Tax Relief FAQ
Tax Relief Frequently Asked Questions
The world of tax law can be confusing and makes your current situation difficult to navigate. Fortunately, you are not alone! With the aid of an Oklahoma City tax attorney, you can better understand your legal options.
Check out our frequently asked questions below to get started or, contact Carver Law Office, PLLC by calling (405) 561-3467, to arrange a confidential case evaluation.
Tax Matter Are Almost Always Confusing.
Tax liens occur when you miss important tax deadlines. If incurred, a lien can impact several aspects of your life and can create more debt. The best way to avoid a lien is by paying your taxes on time and in full. If you are unable to do so, it is best to be upfront with the IRS before any deadlines have passed.
Installment plans are a way of paying back tax debt in monthly installments rather than in one amount all at once. These plans are typically granted when tax collectors believe you are unable to make a full payment.

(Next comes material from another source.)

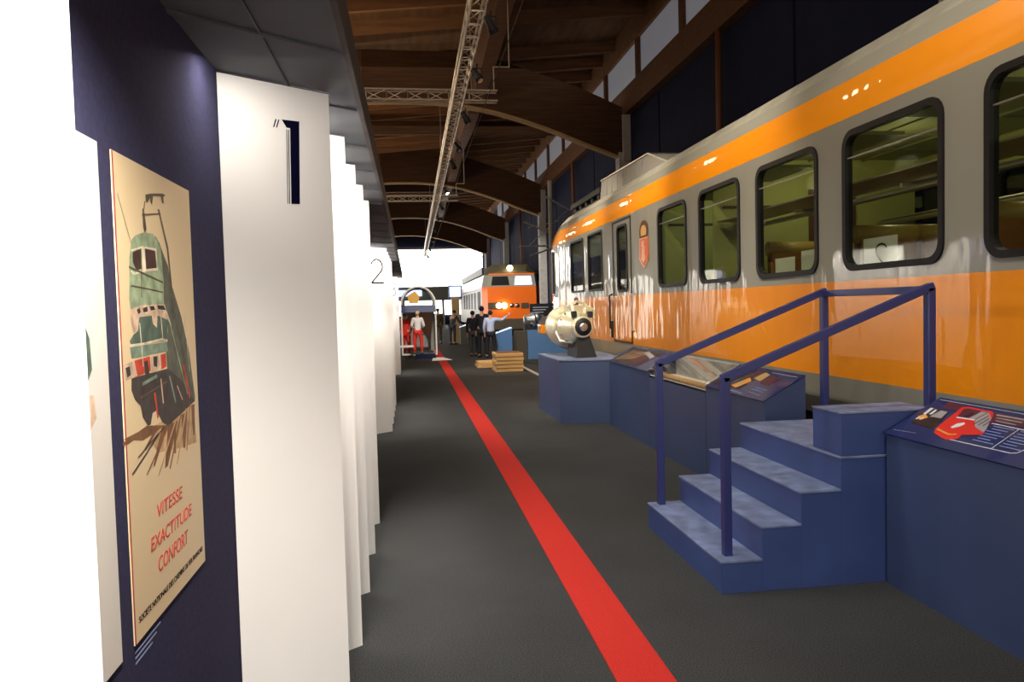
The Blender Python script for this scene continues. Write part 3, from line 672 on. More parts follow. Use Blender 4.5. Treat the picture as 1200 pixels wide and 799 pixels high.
for i, (w_, r_) in enumerate(holes):
    for x, s in ((3.6, -1), (6.4, 1)):
        y0, y1, z0, z1 = w_
        m_ = MB(); big = i < len(wins)
        t = .035 if big else .028
        ring(m_, x+.018*s, x-.05*s, rrect(y0-.012, y1+.012, z0-.012, z1+.012, r_+.01), rrect(y0+t, y1-t, z0+t, z1-t, max(.02, r_-t*.6)))
        fr = tb(m_, 'window_frame' if i < len(holes)-1 else 'door_window_frame', M['rubber'])
        m_ = MB(); pts = rrect(y0+t-.004, y1-t+.004, z0+t-.004, z1-t+.004, max(.02, r_-t*.6))
        m_.prism([(x-.012*s, a, b) for a, b in pts], (-.004*s, 0, 0), None)
        g_ = tb(m_, 'pane', M['glass']); g_.parent = fr
        if big and s < 0:
            m_ = MB(); m_.b(x-.005, x+.004, y0+.05, y1-.05, z1-.215, z1-.205); q = tb(m_, 'vent_bar', M['chrome']); q.parent = fr
        if not big and s < 0:
            m_ = MB(); m_.b(x+.03, x+.05, y0, y1, z1-(.45 if i < len(holes)-1 else .42), z1)
            for k in range(7): m_.b(x+.02, x+.03, y0+.02, y1-.02, z1-.05-.06*k, z1-.035-.06*k)
            q = tb(m_, 'blind', M['blind'], label='grey half lowered blind'); q.parent = fr
            m_ = MB(); m_.b(x+.5, x+.52, y0-.3, y1+.3, z0-.3, z1-.4); q = tb(m_, 'cab_partition', M['seatdark'])
# door outline, handle, rain strip
m_ = MB(); dy0, dy1, dz0, dz1 = 12.20, 13.30, .95, 3.02
for a in (((dy0, dz0), (dy1, dz0)), ((dy1, dz0), (dy1, dz1)), ((dy1, dz1), (dy0, dz1)), ((dy0, dz1), (dy0, dz0))):
    (ya, za), (yb_, zb_) = a; m_.b(3.588, 3.602, min(ya, yb_)-.012, max(ya, yb_)+.012, min(za, zb_)-.012, max(za, zb_)+.012)
tb(m_, 'door_seal', M['rubber'])
m_ = MB(); m_.b(3.583, 3.6, dy0+.03, dy1-.03, dz0+.03, 1.74, m=M['orange'], bev=.004)
d_ = tb(m_, 'door_panel')
m_ = MB(); m_.tube([(3.6, 13.42, 1.15), (3.55, 13.42, 1.18), (3.55, 13.42, 1.75), (3.6, 13.42, 1.78)], .016); m_.b(3.57, 3.6, 13.39, 13.45, 1.0, 1.3); tb(m_, 'door_handle', M['black'])
m_ = MB(); m_.tube([(3.6, 12.08, 1.15), (3.56, 12.08, 1.17), (3.56, 12.08, 1.75), (3.6, 12.08, 1.77)], .013); tb(m_, 'grab_rail', M['chrome'])
m_ = MB(); m_.b(3.592, 3.604, dy0-.1, dy1+.1, 3.045, 3.06); tb(m_, 'rain_strip', M['grey'])
m_ = MB()
for yy in (17.55, 18.3): m_.b(3.585, 3.602, yy-.03, yy+.03, .95, 3.0)
tb(m_, 'vertical_strip', M['chrome'])
m_ = MB(); m_.b(3.59, 3.66, 19.05, 19.3, 1.9, 2.95, bev=.004); tb(m_, 'cab_side_window', M['rubber'], label='narrow dark cab window')
m_ = MB(); m_.b(3.45, 3.9, 20.3, 20.75, .85, 1.1, bev=.02); m_.cyl((3.85, 20.6, .98), (3.85, 21.0, .98), .16); tb(m_, 'buffer', M['orange'])
# crest
F = frame3((3.6-TX, 11.48-TY, 0), (0, -1, 0), (0, 0, 1))
m_ = MB()
def cr(pts, c, m): m_.prism([F(a, b, c) for a, b in pts], F(0, 0, .004)-F(0, 0, 0), m)
cr([(-.22, 2.62), (-.25, 2.30), (-.15, 2.22), (0, 2.14), (.15, 2.22), (.25, 2.30), (.22, 2.62)], .004, M['gold'])
cr([(-.19, 2.59), (-.22, 2.32), (-.12, 2.24), (0, 2.17), (.12, 2.24), (.22, 2.32), (.19, 2.59)], .009, M['redprint'])
cr([(-.07, 2.56), (-.10, 2.48), (-.05, 2.46), (-.09, 2.36), (-.11, 2.28), (.0, 2.23), (.11, 2.28), (.06, 2.38), (.1, 2.46), (.05, 2.50), (.07, 2.56)], .014, M['gold'])
cr([(-.21, 2.61)]+[(.22*math.cos(R(180-18*k)), 2.70+.17*math.sin(R(180-18*k))) for k in range(11)]+[(.21, 2.61)], .006, M['brownrail'])
cr([(-.12, 2.64)]+[(.14*math.cos(R(180-18*k)), 2.70+.10*math.sin(R(180-18*k))) for k in range(11)]+[(.12, 2.64)], .009, M['gold'])
m_.build('crest', None, tr, 'red and gold coat of arms shield')
# roof gear
m_ = MB(); m_.prism([(4.1, 11.6, 3.76), (4.1, 12.74, 4.135), (4.1, 15.96, 4.20), (4.1, 16.14, 3.76)], (1.8, 0, 0))
for k in range(7): m_.b(4.085, 4.10, 13.1+k*.4, 13.13+k*.4, 3.8, 4.12)
rb = tb(m_, 'roof_fan_housing', M['blind'])
m_ = MB(); m_.bar((4.09, 12.74, 4.14), (4.09, 15.96, 4.205), .022); m_.bar((4.09, 12.74, 4.14), (4.09, 11.6, 3.77), .022); m_.bar((4.1, 12.74, 4.14), (5.9, 12.74, 4.14), .022); q = tb(m_, 'housing_trim', M['chrome']); q.parent = rb
m_ = MB(); m_.b(4.15, 5.85, 16.35, 19.4, 4.02, 4.14, bev=.01); m_.b(4.15, 5.85, 16.6, 18.9, 3.84, 3.9)
for k in range(5): m_.b(4.2, 4.32, 16.6+.6*k, 16.78+.6*k, 3.7, 4.05); m_.b(5.68, 5.8, 16.6+.6*k, 16.78+.6*k, 3.7, 4.05)
tb(m_, 'roof_rack', M['black'])
# underframe
m_ = MB(); m_.b(4.0, 6.0, -2.5, 19.6, .45, .75); m_.b(3.85, 6.15, 6.5, 10.5, .25, .6); tb(m_, 'underframe', M['black'])
for yc in (0, 16.6):
    m_ = MB(); m_.b(3.8, 6.2, yc-1.6, yc+1.6, .35, .6, bev=.02); bo = tb(m_, 'bogie', M['black'])
    for dy in (-1.1, 1.1):
        for x in (4.1, 5.9):
            m_ = MB(); m_.cyl((x-.06, yc+dy, .42), (x+.06, yc+dy, .42), .42, n=28); q = tb(m_, 'wheel', M['steel']); q.parent = bo
# interior
m_ = MB(); m_.b(3.68, 6.32, YA, 18, 1.0, 1.12); tb(m_, 'floor_pan', M['seatdark'])
m_ = MB(); m_.b(3.68, 6.32, YA, 11.9, 3.30, 3.33)
for k in range(20): m_.b(3.7, 6.3, YA+k*.75, YA+k*.75+.02, 3.285, 3.30)
for x in (4.2, 4.9, 5.6): m_.b(x, x+.03, YA, 11.9, 3.28, 3.30)
tb(m_, 'ceiling_lining', M['trainceil'])
for x0, x1 in ((3.64, 3.655), (6.345, 6.36)):
    m_ = MB(); m_.b(x0, x1, YA, 11.9, 1.1, 1.80); m_.b(x0, x1, YA, 11.9, 3.0, 3.3)
    for a, b in zip(wins, wins[1:]): m_.b(x0, x1, a[1]+.04, b[0]-.04, 1.8, 3.0)
    tb(m_, 'side_lining', M['cream'])
for yy, lb in ((8.95, 'yellow green cross wall'), (10.9, 'pale green cross wall')):
    m_ = MB(); m_.b(3.68, 4.9, yy, yy+.04, 1.1, 3.3); m_.b(5.55, 6.32, yy, yy+.04, 1.1, 3.3); m_.b(4.9, 5.55, yy, yy+.04, 2.95, 3.3); pt = tb(m_, 'partition', M['cream'], label=lb)
    m_ = MB(); m_.b(3.8, 4.85, yy-.03, yy, 2.72, 2.75); q = tb(m_, 'ledge', M['seatdark']); q.parent = pt
m_ = MB(); m_.b(4.9, 5.55, 9.0, 9.03, 1.12, 2.95); tb(m_, 'passage_door', M['seatdark'])
for x in (4.2, 5.8):
    m_ = MB(); m_.cyl((x, YA, 2.50), (x, 8.9, 2.50), .028, n=12)
    s = -1 if x < 5 else 1
    m_.b(x+s*.03, x+s*.5, YA, 8.9, 2.545, 2.56)
    for yy in (-1, .6, 2.2, 3.9, 5.4, 7.0, 8.6): m_.bar((x, yy, 2.5), (x+s*.5, yy, 2.44), .03)
    tb(m_, 'luggage_rack', M['alu'])
    m_ = MB()
    for k in range(9):
        m_.b(x+s*.05, x+s*.5, YA+1.5*k, YA+1.5*k+.9, 2.95, 2.98)
    tb(m_, 'rack_shelf', M['trainceil'])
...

To set up an installment plan, you are required to provide a copy of your most recent pay stub to Oklahoma's tax office and may also have to disclose your other assets and bank account information. You are typically required to commit to your monthly payments at the time of your appointment, so it is best to arrive with an amount that you feel comfortable with.
The innocent spouse rule applies in situations where one spouse committed tax fraud without the knowledge of the other spouse. You are considered an innocent spouse if you did not know about the fraud, nor could you have known. The IRS will require proof in order for you to qualify as an innocent spouse.
It is important to take action right away if your accounts were frozen. The longer you wait, the less time there may be to receive a favorable outcome. You may have to collect information regarding your outstanding tax liabilities, assets, income, and expenses. It is also important to show the IRS that you are equipped to pay your tax debt back in a timely manner. A tax attorney can be especially helpful in this situation.
Although it can be difficult, bankruptcy may be used to discharge certain tax debt. In order to qualify, the tax debt in question must have been due three years prior to the date of your bankruptcy. Accordingly, any filings of fraudulent returns will negate any form of bankruptcy discharges.